Pick out every line with the word "scene" and copy it.
··· Information shown ···
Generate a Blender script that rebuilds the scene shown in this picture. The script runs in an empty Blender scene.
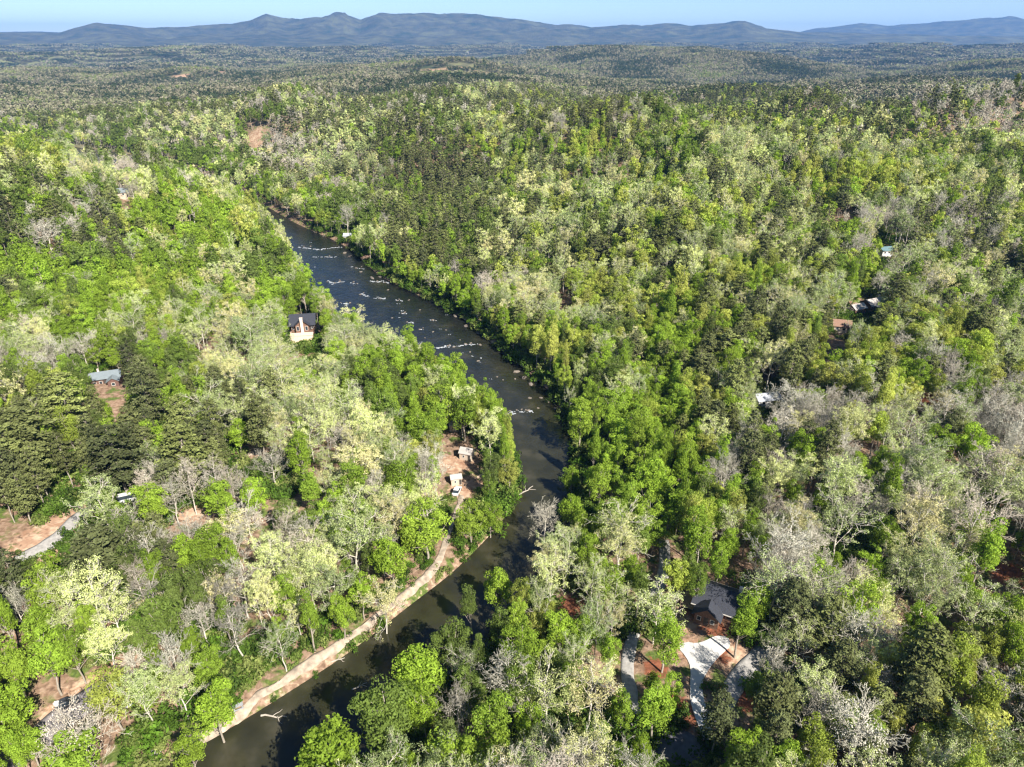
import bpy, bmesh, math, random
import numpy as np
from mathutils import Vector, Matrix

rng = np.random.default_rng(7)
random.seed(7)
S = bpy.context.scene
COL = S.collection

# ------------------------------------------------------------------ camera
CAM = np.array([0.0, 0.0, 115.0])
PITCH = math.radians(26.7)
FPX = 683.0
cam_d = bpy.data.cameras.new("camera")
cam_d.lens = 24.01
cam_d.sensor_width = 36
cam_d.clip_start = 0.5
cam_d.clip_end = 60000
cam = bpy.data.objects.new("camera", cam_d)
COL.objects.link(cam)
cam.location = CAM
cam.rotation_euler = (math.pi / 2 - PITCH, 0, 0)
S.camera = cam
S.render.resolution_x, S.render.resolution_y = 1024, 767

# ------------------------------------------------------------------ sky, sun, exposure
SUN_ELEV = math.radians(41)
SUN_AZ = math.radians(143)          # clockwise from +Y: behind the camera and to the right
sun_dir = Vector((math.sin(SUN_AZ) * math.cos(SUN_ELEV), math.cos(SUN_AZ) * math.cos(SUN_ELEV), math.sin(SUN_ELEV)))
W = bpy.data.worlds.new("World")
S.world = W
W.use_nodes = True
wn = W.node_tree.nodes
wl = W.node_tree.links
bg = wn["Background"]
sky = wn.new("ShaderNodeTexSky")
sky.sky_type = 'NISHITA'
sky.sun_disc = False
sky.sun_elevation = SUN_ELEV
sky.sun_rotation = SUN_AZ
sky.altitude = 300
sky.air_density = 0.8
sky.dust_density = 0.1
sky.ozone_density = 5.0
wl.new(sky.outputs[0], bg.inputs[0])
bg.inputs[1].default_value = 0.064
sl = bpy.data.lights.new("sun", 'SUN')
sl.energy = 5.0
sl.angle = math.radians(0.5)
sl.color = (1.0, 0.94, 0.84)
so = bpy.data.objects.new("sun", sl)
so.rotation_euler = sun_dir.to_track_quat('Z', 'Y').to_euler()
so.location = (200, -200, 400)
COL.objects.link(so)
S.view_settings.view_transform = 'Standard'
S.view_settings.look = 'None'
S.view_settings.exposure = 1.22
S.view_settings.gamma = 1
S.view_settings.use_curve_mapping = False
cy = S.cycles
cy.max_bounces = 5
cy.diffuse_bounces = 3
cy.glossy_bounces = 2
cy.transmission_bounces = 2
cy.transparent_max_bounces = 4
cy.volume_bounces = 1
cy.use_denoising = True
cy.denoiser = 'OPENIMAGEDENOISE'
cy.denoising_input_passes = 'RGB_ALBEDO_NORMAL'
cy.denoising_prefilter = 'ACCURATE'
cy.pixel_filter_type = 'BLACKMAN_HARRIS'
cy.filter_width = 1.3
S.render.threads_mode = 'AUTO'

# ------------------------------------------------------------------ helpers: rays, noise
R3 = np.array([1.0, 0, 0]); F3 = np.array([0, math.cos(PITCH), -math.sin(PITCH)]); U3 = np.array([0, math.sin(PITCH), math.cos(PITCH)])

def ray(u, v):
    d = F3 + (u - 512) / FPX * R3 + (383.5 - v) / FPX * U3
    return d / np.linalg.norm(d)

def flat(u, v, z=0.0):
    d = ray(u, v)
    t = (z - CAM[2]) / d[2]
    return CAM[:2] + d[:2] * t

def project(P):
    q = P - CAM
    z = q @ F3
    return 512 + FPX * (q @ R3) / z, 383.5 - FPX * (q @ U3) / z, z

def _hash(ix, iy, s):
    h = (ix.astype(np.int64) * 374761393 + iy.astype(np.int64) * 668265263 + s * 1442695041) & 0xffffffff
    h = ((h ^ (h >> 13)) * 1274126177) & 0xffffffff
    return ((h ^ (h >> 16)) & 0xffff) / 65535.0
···
_Reply_:
Generate a Blender script that rebuilds the scene shown in this picture. The script runs in an empty Blender scene.
S = bpy.context.scene